One of the ways that inverters deal with heavy overload is to distort the waveform, so it can go from smooth / sinusoidal to very choppy. Similar to heavy distortion in a sound system.

Depending on the device receiving this waveform , the distortion can either pass through, or cause a lot of heat.

- On the input side, as long as that inverter can make "some kind of wave without overheating, it will keep pulling more power from the battery pack, no matter what the label indicates.

- The breakers that you have - and most RVs have, are thermal breakers. They are designed to run at somewhat higher than the rating in order to deal with surges.

They also take "time" to trip - because they have to get hot first.

This is as opposed to a magnetic hydraulic breaker, which can be purchased in various specs of "nearly instant trip times vs delayed". An example are the breakers re-sold by blue sea as "C" breakers.

If you switch to either the magnetic hydraulic type, or a T fuse, it will break very fast, but the challenge is that nearly all air conditioners in the world are on time delay fuses or breakers because motors have this initial surge / locked rotor amps number.

Your system behaved exactly the way that the AC system behaved on my very first use of BBs in a 12 volt fed inverter - air conditioning unit did.

_________

- The capacitors that are part of the roof air conditioner are for soft starting the compressor motor.
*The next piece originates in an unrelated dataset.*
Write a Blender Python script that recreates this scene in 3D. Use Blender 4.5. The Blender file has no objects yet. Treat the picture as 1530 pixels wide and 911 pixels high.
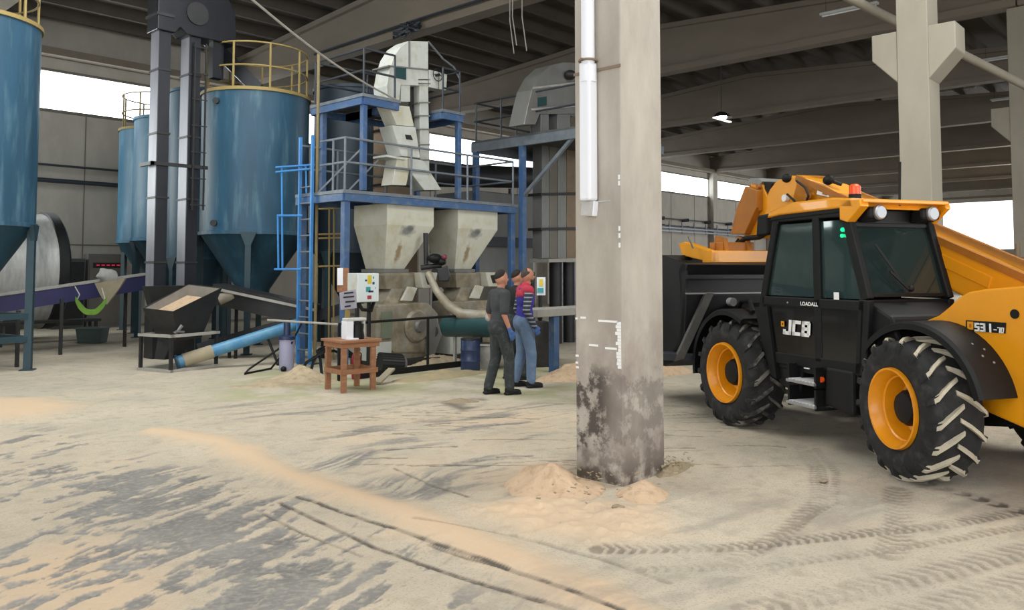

These are different from conventional capacitors, in that they are intended to only operate for a few seconds / then have time to cool down.

A few years ago there were quite a few counterfeit capacitors being sold where a chinese distributor was purchasing caps with "spec a" and putting them inside of a cap can marked with "spec b". It is possible that you caps were fake, or that they simply burned out from the waveform signal distortion.

It is hard to tell.

Unfortunately I know these things due to hands on experience, and digging / talking to some EE friends of mine - not because I am smart.

___

Can you make this setup work with just 2 batteries - maybe. I think the term is called "dancing on the edge of a dime."